Company Pensions Still £34 Billion In The Red

Britain’s biggest companies are still fighting with pension debt of more than £30 billion.

The 350 largest companies listed on the FTSE stock exchange indices are in the red to the tune of £34 billion – an increase of £5 billion over the third quarter of 2018.

A fall in the value of pension assets was cited as partly to blame for the widening gap. Their value dropped by £2 billion to £787 billion.

The rest was blamed on rising liabilities – the amount owed to pension members in the company schemes.

Alan Baker, a pensions expert at Mercer, said: “Despite stability in the overall funding gap in September, we saw significant swings in asset and liability values.

Market volatility

“Market volatility is putting recent improvements in the funding deficit at risk and trustees and sponsors should act now to assess the risk they are running and ensure they have plans in place to protect them from any future downside.”
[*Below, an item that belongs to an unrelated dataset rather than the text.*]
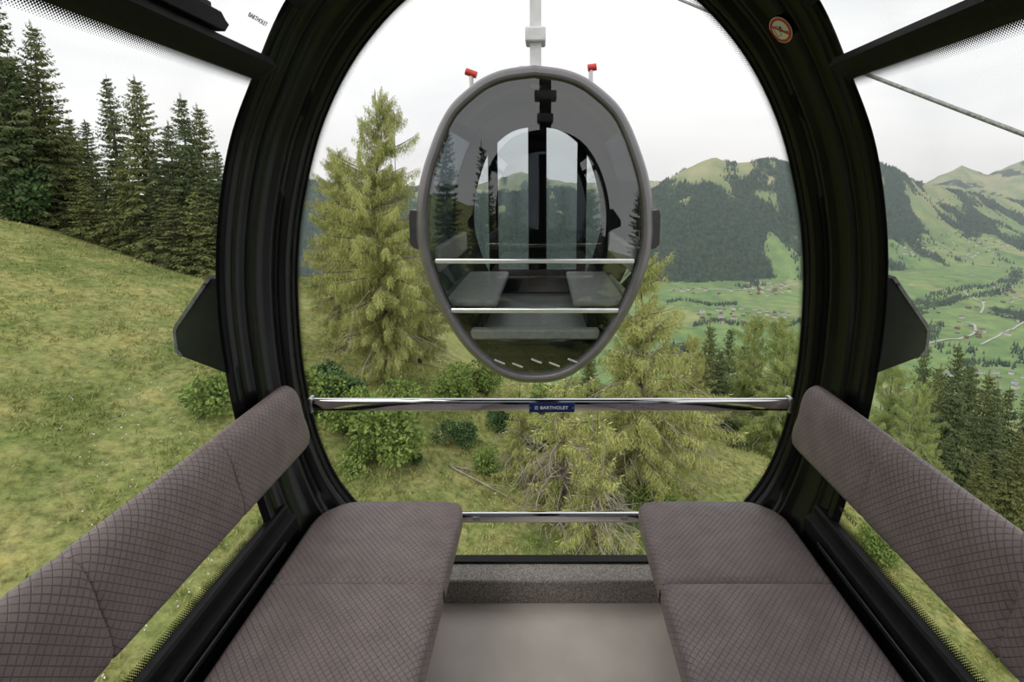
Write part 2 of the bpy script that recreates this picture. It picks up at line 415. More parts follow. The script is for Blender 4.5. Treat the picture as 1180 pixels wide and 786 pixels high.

The company estimates the total value of pension assets of FTSE350 companies at 31 December 2017 was £785 billion, compared with estimated aggregate liabilities of £857 billion.

The gap represents how much the companies owe retirement savers that is not supported by investments.

The pension black hole is narrowing with help from a surprising quarter.

Data from the Office of National Statistics suggests mortality – the rate of deaths in the country – is rising.

Mortality rate increasing

Actuaries work out pension liabilities based on longevity and for many years, the statistics have shown people are living longer, which means pensions must fund payments to members for longer as well.

But if lifespans are shortening, that boosts the cash in a pension fund.

The ONS says dementia and diabetes are two key factors affecting longevity.

Many actuaries base their calculations on old data which is yet to show the increasing mortality rate, but when the statistics work their way into the figures, expect to see FTSE350 pension liabilities fall and the deficit gap to narrow.

“While the financial gains can be positive, the recent slowdown in longevity improvements has made forecasting longevity much more difficult. This causes a headache for all those involved in the industry,” said one industry source.